- [Short task]: Reproduce the listing below word for word, with no pictures.

- [Raw records]:
========================================================================

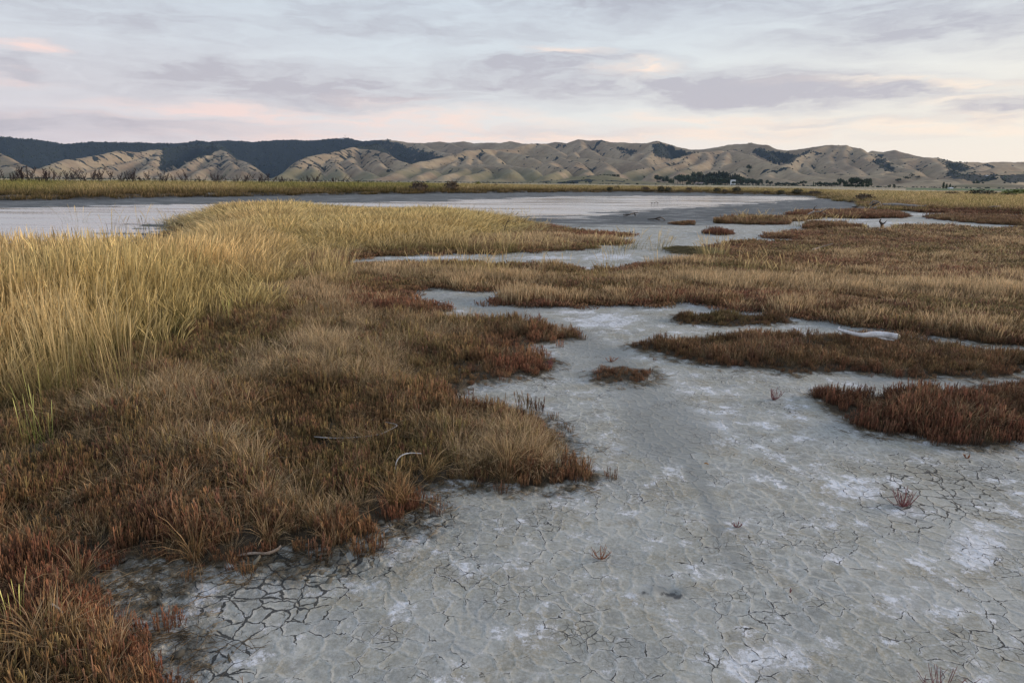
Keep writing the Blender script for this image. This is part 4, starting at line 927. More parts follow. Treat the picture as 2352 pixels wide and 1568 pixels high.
stick('brown stick angled up out of the far red brown marsh', [(1866, 574, h+.15), (1885, 568, h+.2), (1914, 559, h+.34)], [.022, .022, .012], M_tan)
h = gz1(2270, 483)
stick('pale fallen branch rising to the right in front of the golden field', [(2250, 480, h+.10), (2272, 476, h+.28), (2285, 474, h+.42), (2298, 474, h+.42)], [.05, .06, .05, .03], M_tan, 'driftwood_branch', 'driftwood', extra=[([(2262, 480, h+.1), (2280, 479, h+.15)], [.09, .06])])
h = gz1(1165, 540)
stick('dark bare twig with side shoots standing in the peninsula grass', [(1158, 530, h+.3), (1163, 514, h+.65), (1171, 499, h+1.0)], [.016, .014, .006], M_dark, 'bare_twig', 'twig', extra=[([(1164, 512, h+.68), (1170, 506, h+.8)], [.01, .005]), ([(1160, 522, h+.45), (1152, 514, h+.6)], [.01, .004])])
# dead branches on the far red island
h = gz1(1870, 497)
stick('dead branches standing at the left end of the far red island', [(1850, 497, h+.1), (1868, 487, h+.35), (1885, 486, h+.4), (1902, 477, h+.7)], [.06, .06, .045, .015], M_grey, 'dead_branch', 'dead branch', extra=[([(1868, 488, h+.35), (1869, 481, h+.55), (1872, 475, h+.75), (1876, 472.5, h+.85)], [.05, .045, .035, .015]), ([(1885, 488, h+.3), (1895, 492, h+.2), (1903, 496, h+.08), (1912, 497, h+.06)], [.05, .05, .04, .02]), ([(1876, 487, h+.4), (1881, 482, h+.55)], [.03, .012])])
# root mass and long log below the golden field
h = gz1(2005, 478)
rt = empty('driftwood_root', gv(2005, 478, h)); tag(rt, 'pale grey upturned driftwood root at the corner of the golden field', 'driftwood')
b = Vector(rt.location)
def lp(*pts): return [gv(x, y, h+z)-b for x, y, z in pts]
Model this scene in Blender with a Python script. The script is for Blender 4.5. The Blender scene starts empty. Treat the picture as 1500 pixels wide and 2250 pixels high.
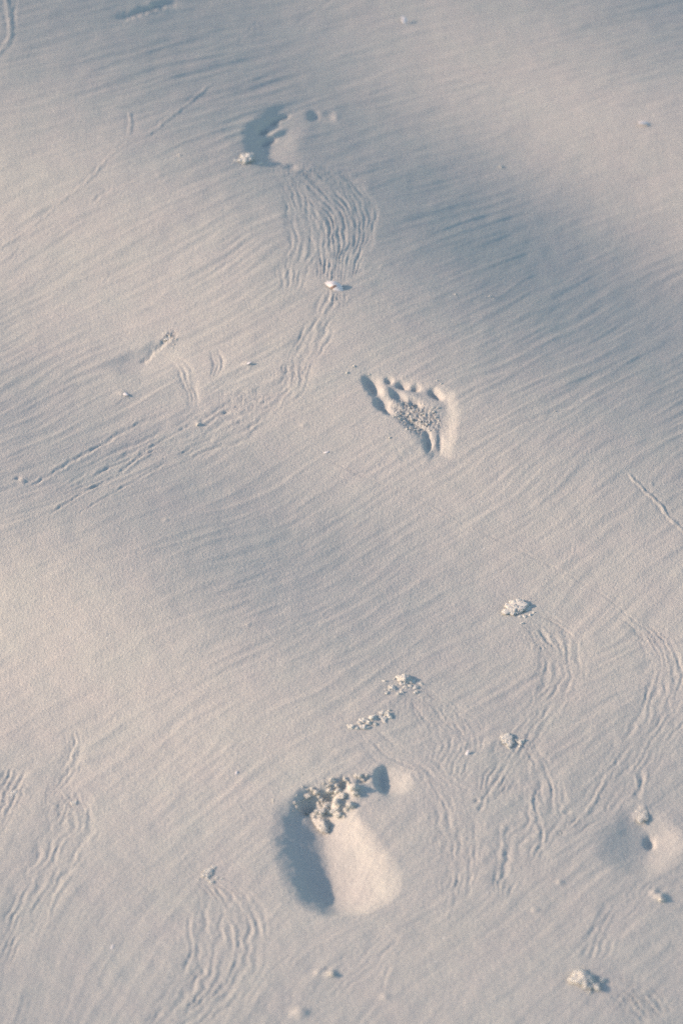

========================================================================

- [Answer to this problem]:
Keep writing the Blender script for this image. This is part 4, starting at line 927. More parts follow. Treat the picture as 2352 pixels wide and 1568 pixels high.
stick('brown stick angled up out of the far red brown marsh', [(1866, 574, h+.15), (1885, 568, h+.2), (1914, 559, h+.34)], [.022, .022, .012], M_tan)
h = gz1(2270, 483)
stick('pale fallen branch rising to the right in front of the golden field', [(2250, 480, h+.10), (2272, 476, h+.28), (2285, 474, h+.42), (2298, 474, h+.42)], [.05, .06, .05, .03], M_tan, 'driftwood_branch', 'driftwood', extra=[([(2262, 480, h+.1), (2280, 479, h+.15)], [.09, .06])])
h = gz1(1165, 540)
stick('dark bare twig with side shoots standing in the peninsula grass', [(1158, 530, h+.3), (1163, 514, h+.65), (1171, 499, h+1.0)], [.016, .014, .006], M_dark, 'bare_twig', 'twig', extra=[([(1164, 512, h+.68), (1170, 506, h+.8)], [.01, .005]), ([(1160, 522, h+.45), (1152, 514, h+.6)], [.01, .004])])
# dead branches on the far red island
h = gz1(1870, 497)
stick('dead branches standing at the left end of the far red island', [(1850, 497, h+.1), (1868, 487, h+.35), (1885, 486, h+.4), (1902, 477, h+.7)], [.06, .06, .045, .015], M_grey, 'dead_branch', 'dead branch', extra=[([(1868, 488, h+.35), (1869, 481, h+.55), (1872, 475, h+.75), (1876, 472.5, h+.85)], [.05, .045, .035, .015]), ([(1885, 488, h+.3), (1895, 492, h+.2), (1903, 496, h+.08), (1912, 497, h+.06)], [.05, .05, .04, .02]), ([(1876, 487, h+.4), (1881, 482, h+.55)], [.03, .012])])
# root mass and long log below the golden field
h = gz1(2005, 478)
rt = empty('driftwood_root', gv(2005, 478, h)); tag(rt, 'pale grey upturned driftwood root at the corner of the golden field', 'driftwood')
b = Vector(rt.location)
def lp(*pts): return [gv(x, y, h+z)-b for x, y, z in pts]
Model this scene in Blender with a Python script. The script is for Blender 4.5. The Blender scene starts empty. Treat the picture as 1500 pixels wide and 2250 pixels high.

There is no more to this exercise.